Hier setzen wir uns für die kleinen und mittelständischen Unternehmen ein. Neben einer wirklich einheitlichen Unternehmensbesteuerung ist es für uns auch wichtig, dass die Regelungen für die Ausschreibung von öffentlichen Aufträgen neu gedacht werden: Wieso muss beim Bau eines Schulhauses oder Krankenhauses europaweit ausgeschrieben werden? Wir wollen das hier klar der Fokus auf regionale, soziale und tariftreue Anbieter gesetzt wird. Nur so können unserer regionalen Unternehmen in Niederbayern auch am Wettbewerb teilnehmen.
„Überzeugt, dass unser demokratisches Prinzip das richtige ist“
„Das Europa-Parlament ist ein riesiger Wasserkopf mit Abgeordneten, die sich dort eine goldene Nase verdienen“ – was halten Sie von dieser Aussage?
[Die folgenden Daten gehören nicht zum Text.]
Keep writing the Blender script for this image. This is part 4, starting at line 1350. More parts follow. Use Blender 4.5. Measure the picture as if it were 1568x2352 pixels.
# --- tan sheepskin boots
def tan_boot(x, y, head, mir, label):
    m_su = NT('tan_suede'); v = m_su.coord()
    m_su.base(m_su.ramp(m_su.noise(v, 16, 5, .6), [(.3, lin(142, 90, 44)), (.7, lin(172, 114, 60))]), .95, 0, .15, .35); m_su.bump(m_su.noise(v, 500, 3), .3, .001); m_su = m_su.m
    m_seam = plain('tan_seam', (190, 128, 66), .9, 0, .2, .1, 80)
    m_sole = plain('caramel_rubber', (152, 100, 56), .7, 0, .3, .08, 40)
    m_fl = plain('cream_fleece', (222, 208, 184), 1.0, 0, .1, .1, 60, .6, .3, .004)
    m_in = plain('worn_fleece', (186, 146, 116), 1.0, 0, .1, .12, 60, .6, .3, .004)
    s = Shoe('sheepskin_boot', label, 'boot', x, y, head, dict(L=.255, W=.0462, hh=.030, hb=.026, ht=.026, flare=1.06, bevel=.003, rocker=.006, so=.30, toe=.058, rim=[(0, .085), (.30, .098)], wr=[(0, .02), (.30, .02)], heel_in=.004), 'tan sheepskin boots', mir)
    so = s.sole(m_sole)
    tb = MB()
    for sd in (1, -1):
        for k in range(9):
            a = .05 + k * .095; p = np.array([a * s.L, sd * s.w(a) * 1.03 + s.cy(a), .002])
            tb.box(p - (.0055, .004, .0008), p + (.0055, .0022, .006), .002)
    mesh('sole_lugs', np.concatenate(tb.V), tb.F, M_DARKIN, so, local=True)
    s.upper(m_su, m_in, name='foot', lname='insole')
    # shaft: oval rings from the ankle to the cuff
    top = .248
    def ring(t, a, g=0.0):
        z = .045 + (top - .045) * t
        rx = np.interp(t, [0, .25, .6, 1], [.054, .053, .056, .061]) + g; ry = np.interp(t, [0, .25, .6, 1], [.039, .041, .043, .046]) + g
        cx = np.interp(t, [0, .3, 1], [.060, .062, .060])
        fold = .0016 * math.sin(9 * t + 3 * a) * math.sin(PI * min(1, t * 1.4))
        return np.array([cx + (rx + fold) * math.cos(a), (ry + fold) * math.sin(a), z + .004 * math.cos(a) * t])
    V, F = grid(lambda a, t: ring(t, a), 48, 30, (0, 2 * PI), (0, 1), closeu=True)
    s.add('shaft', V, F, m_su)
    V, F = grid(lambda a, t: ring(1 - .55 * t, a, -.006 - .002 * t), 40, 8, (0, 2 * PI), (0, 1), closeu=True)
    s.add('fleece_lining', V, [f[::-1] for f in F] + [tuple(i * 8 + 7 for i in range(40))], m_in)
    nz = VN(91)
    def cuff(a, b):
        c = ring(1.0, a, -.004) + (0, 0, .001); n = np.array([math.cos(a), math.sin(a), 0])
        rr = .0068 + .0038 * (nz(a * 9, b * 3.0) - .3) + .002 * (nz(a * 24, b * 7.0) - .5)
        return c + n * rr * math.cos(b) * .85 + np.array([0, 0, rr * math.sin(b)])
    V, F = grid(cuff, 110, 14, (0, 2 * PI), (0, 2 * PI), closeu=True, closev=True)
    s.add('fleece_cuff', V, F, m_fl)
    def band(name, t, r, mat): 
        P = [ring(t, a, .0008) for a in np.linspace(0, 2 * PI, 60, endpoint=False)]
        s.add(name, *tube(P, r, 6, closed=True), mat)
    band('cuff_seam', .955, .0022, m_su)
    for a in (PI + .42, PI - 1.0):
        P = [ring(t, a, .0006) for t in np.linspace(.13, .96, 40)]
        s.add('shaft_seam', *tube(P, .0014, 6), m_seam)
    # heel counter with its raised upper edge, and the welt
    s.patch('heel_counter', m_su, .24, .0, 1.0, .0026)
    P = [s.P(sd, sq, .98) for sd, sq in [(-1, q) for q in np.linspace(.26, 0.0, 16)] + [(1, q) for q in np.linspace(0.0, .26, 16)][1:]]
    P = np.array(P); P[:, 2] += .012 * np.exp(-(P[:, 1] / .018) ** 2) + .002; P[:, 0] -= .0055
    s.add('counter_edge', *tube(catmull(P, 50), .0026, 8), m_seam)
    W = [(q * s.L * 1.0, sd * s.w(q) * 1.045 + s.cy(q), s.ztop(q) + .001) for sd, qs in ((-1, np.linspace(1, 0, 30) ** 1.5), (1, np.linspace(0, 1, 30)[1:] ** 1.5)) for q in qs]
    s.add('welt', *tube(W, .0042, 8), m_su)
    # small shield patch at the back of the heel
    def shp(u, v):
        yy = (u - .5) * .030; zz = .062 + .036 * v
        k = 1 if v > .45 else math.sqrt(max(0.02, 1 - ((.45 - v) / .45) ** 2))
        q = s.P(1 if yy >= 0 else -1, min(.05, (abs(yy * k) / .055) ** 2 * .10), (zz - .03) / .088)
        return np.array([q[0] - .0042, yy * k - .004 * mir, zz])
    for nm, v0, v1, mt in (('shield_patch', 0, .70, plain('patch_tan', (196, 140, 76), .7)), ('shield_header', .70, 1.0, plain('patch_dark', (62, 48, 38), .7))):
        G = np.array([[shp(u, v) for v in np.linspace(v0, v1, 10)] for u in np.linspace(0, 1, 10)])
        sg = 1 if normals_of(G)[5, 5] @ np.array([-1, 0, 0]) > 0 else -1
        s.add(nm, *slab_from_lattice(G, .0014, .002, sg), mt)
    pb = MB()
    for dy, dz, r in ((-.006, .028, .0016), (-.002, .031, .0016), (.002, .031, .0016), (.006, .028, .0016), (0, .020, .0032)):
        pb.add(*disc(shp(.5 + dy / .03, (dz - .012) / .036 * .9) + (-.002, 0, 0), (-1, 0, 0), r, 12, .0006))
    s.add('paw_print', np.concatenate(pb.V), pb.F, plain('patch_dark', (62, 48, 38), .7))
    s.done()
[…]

Ich finde die Aussage zu einseitig. Sicherlich gibt es Abgeordnete, die nur auf ihren eigenen Vorteil bedacht sind. Aber ich glaube fest daran, dass es sich hier nur um Ausnahmen handelt. Ich hoffe und bin überzeugt davon, dass unser demokratisches Prinzip das richtige ist und sich unsere Politikerinnen und Politiker für unsere Interessen einsetzen. Als Bündnis Sahra Wagenknecht setzen wir uns jedoch auch für eine stärkere Kontrolle, z.B. beim Thema Lobbyismus, ein.
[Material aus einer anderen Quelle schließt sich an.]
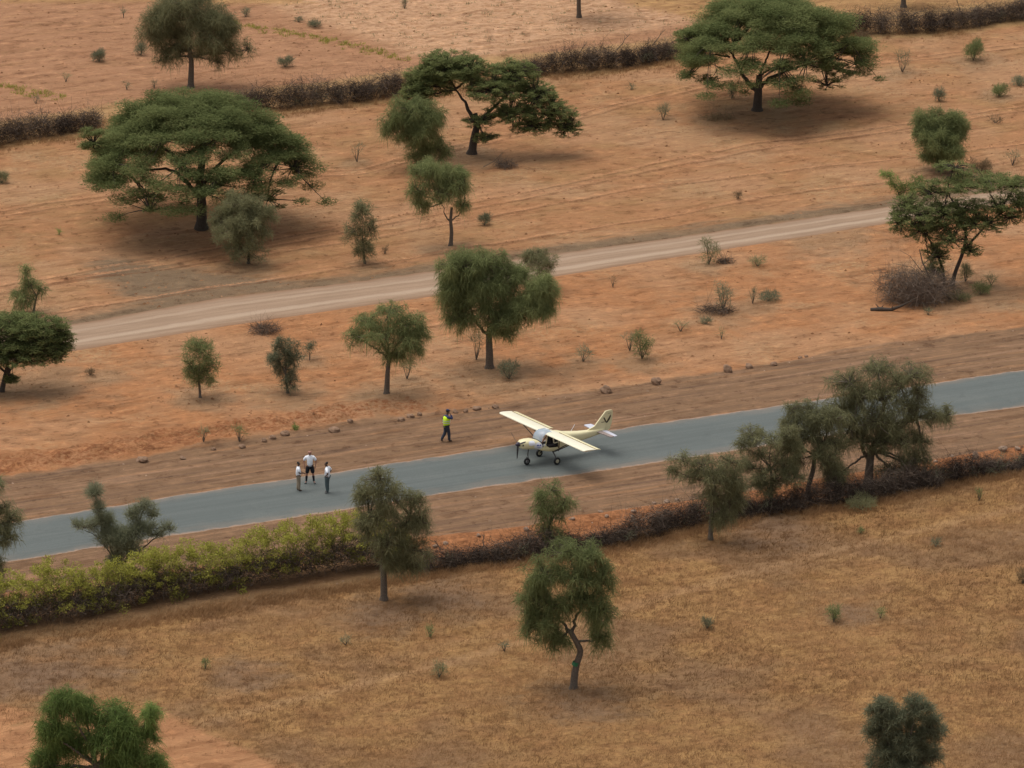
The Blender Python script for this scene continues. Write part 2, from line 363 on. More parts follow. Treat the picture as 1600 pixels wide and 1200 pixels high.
gattr('strawfield', np.maximum(poly_sd([(940, -90), (975, 4), (1080, 30), (1160, 45), (1700, 0), (1700, -90)], X, Y), poly_sd([(0, -90), (0, 4), (150, 2), (330, 8), (480, 6), (400, -90)], X, Y)))
gattr('churn', 1.3-np.abs(V_-SN(U)-2.0)+np.where(U < -6, .5, -1.1))
gry = np.maximum(poly_sd([(140, 425), (165, 402), (200, 404), (245, 412), (300, 418), (380, 430), (445, 438), (470, 441), (440, 452), (340, 470), (262, 478), (235, 472), (180, 450)], X, Y)*.8,
                 np.minimum(V_-TN(U)+.6, TN(U)+1.3-V_))
gattr('grey', gry)
gattr('shoulder', np.maximum(strip(U, V_, RN, SN), strip(U, V_, SS, RS))+.15)
uh, _ = uv(*P0(655, 888)); gattr('red', np.minimum(np.minimum(SS(U)+.1-V_, V_-HL(U)), U-uh))
gattr('grass', HL(U)-V_+.1)
uh, _ = uv(*P0(640, 888)); hz_ = sst(uh+1, uh-1, U)
gattr('litter', np.maximum(1.1-np.abs(V_-HL(U)-.2), np.where(hz_ > 0, 2.6*hz_-np.abs(V_-HL(U)-1.7), -9)))  # mask of the band holding both litter and painted shade
PTH = [Line([(860, 990), (1020, 937), (1200, 885), (1420, 832), (1600, 792)]), Line([(300, 1105), (540, 1042), (700, 1008), (900, 965)])]
gattr('path', np.maximum(np.exp(-((V_-PTH[0](U))/.5)**2), .6*np.exp(-((V_-PTH[1](U))/.5)**2)*(U < 3)))
bare = 0
for (bx_, by_, r_) in ((905, 1095, 3.4), (60, 1050, 5.0), (380, 1060, 2.5), (600, 960, 3.2), (680, 930, 3.0), (1200, 830, 3.0), (1330, 960, 2.2)):
    qx, qy = P0(bx_, by_); bare = np.maximum(bare, np.exp(-((X-qx)**2+((Y-qy)*.8)**2)/r_**2))
gattr('bare', bare)
def duff_at(x, y):
    d = 0
    for (px_, py_, r_) in DUFF: qx, qy = P0(px_, py_); d = np.maximum(d, np.exp(-((x-qx)**2+((y-qy)*.75)**2)/r_**2))
    return d
gattr('duff', duff_at(X, Y))
gattr('sand', np.maximum(poly_sd([(-300, 1130), (0, 1138), (130, 1112), (255, 1118), (330, 1150), (480, 1215), (420, 1330), (-300, 1330)], X, Y), poly_sd([(-200, 1080), (0, 1105), (60, 1118), (0, 1150), (-200, 1150)], X, Y)))

# ---------------------------------------------------------------- asphalt road and dirt track
def road_sheet(name, A, B, z, mat, jag, nac=8, crown=.03):
    us = np.concatenate([np.arange(-600, -60, 12.), np.arange(-60, 60, .35), np.arange(60, 601, 12.)])
    va, vb = A(us), B(us); va = va+jag*fbm(us/.9, us*0, 5); vb = vb+jag*fbm(us/.9, us*0+9, 6)
    t = np.linspace(0, 1, nac+1); VV = va[:, None]+(vb-va)[:, None]*t[None, :]
    xx, yy = xy(us[:, None]+VV*0, VV); zz = z+crown*(1-(2*t-1)**2)[None, :]+VV*0; zz[:, 0] = -.012; zz[:, -1] = -.012
    n = nac+1; I = np.arange(len(us)*n).reshape(len(us), n)
    m = MB(); m.add(np.stack([xx, yy, zz], -1).reshape(-1, 3), np.stack([I[:-1, :-1], I[1:, :-1], I[1:, 1:], I[:-1, 1:]], -1).reshape(-1, 4), np.tile(t, len(us)))
    o = m.build(name, mat, smooth=True, attr=True); return tag(o, kind='structure')
g = NG('asphalt'); tc = g.n.new('ShaderNodeTexCoord').outputs['Object']
al = g.mapping(tc, -PHI, (.05, 1, 1)); nf = g.noise(tc, 16, 4, .7); nl = g.noise(al, 1.3, 4, .6); nm = g.noise(tc, .35, 4, .6, 4)
t = g.attr('tint')
c = g.mix(g.ramp(nl, .38, .62), (.100, .113, .106), (.118, .131, .123))
c = g.mix(g.math('MULTIPLY', g.ramp(nm, .5, .7), .5), c, (.142, .150, .136)); c = g.mix(g.math('MULTIPLY', g.ramp(g.noise(g.mapping(tc, -PHI, (.03, 1, 1)), 3.2, 4, .6, 7), .52, .66), .55), c, (.084, .095, .091))
c = g.mix(g.math('MULTIPLY', g.ramp(nf, .40, .62), .45), c, (.078, .088, .083))
mid = g.math('ABSOLUTE', g.math('SUBTRACT', t, .5))
c = g.mix(g.math('MULTIPLY', g.ramp(g.math('ABSOLUTE', g.math('SUBTRACT', mid, .23)), .09, .0), .25), c, (.098, .112, .106))
ed = g.ramp(g.math('ADD', mid, g.math('MULTIPLY', g.math('SUBTRACT', g.noise(tc, 1.5, 6, .75), .5), .14)), .455, .50)
dst = g.math('MULTIPLY', g.ramp(g.math('ADD', mid, g.math('MULTIPLY', g.math('SUBTRACT', g.noise(g.mapping(tc, -PHI, (.3, 1, 1)), .8, 5, .7, 33), .5), .5)), .30, .56), .38)
c = g.mix(dst, c, (.270, .195, .140)); c = g.mix(g.math('MULTIPLY', g.ramp(g.noise(tc, .7, 5, .7, 37), .57, .66), .35), c, (.070, .078, .074))
c = g.mix(g.math('MULTIPLY', ed, .85), c, (.330, .215, .145))
road_sheet('road', RS, RN, .006, g.finish(c, .85, nf, .01, .3), .22)
g = NG('dirt_track_soil'); tc = g.n.new('ShaderNodeTexCoord').outputs['Object']
al = g.mapping(tc, -PHI, (.08, 1, 1)); nf = g.noise(tc, 9, 5, .7); nl = g.noise(al, 2.2, 5, .65); t = g.attr('tint')
c = g.mix(g.ramp(nl, .35, .65), (.270, .180, .118), (.330, .225, .150))
tt = g.math('ADD', t, g.math('MULTIPLY', g.math('SUBTRACT', nl, .5), .12))
for q, wd, am in ((.30, .10, .85), (.70, .07, .5)):
    c = g.mix(g.math('MULTIPLY', g.ramp(g.math('ABSOLUTE', g.math('SUBTRACT', tt, q)), wd, .01), am), c, (.410, .300, .212))
c = g.mix(g.math('MULTIPLY', g.ramp(nf, .52, .68), .3), c, (.180, .120, .084))
c = g.mix(g.math('MULTIPLY', g.ramp(g.math('ABSOLUTE', g.math('SUBTRACT', tt, .5)), .36, .50), .9), c, (.245, .140, .082))
road_sheet('dirt_track', TS, TN, .004, g.finish(c, .95, nf, .03, .15), .20, crown=.02)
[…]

„Die EU kostet uns Deutschen nur Geld“ ist oft zu hören. Stimmen Sie dem zu?
Wir sollten uns dafür einsetzten, dass Europa das macht, was es gut kann: Wie bereits genannt z.B. eine Finanztransaktionssteuer. Wichtig ist aber, dass wir auch weiterhin als souveräner Nationalstaat eigenständig Entscheidungen treffen können. Der kleinste gemeinsame Nenner ist oftmals nicht die beste Lösung.
Abschließend ein kleines Wunschkonzert: Wie sieht das Europa der Zukunft aus?
Ich wünsche mir ein Europa, in dem meine Kinder und irgendwann auch meine Enkelkinder weiterhin in Frieden aufwachsen, und dabei mit einer Politik leben, die sich für den Menschen einsetzt und nicht nur für Konzerne. Ich finde es wichtig, dass auch in Zukunft in Bildung, Gesundheit, Infrastruktur und Daseinsvorsorge investiert wird!
Vielen Dank für die Antworten – und alles Gute bei der Wahl!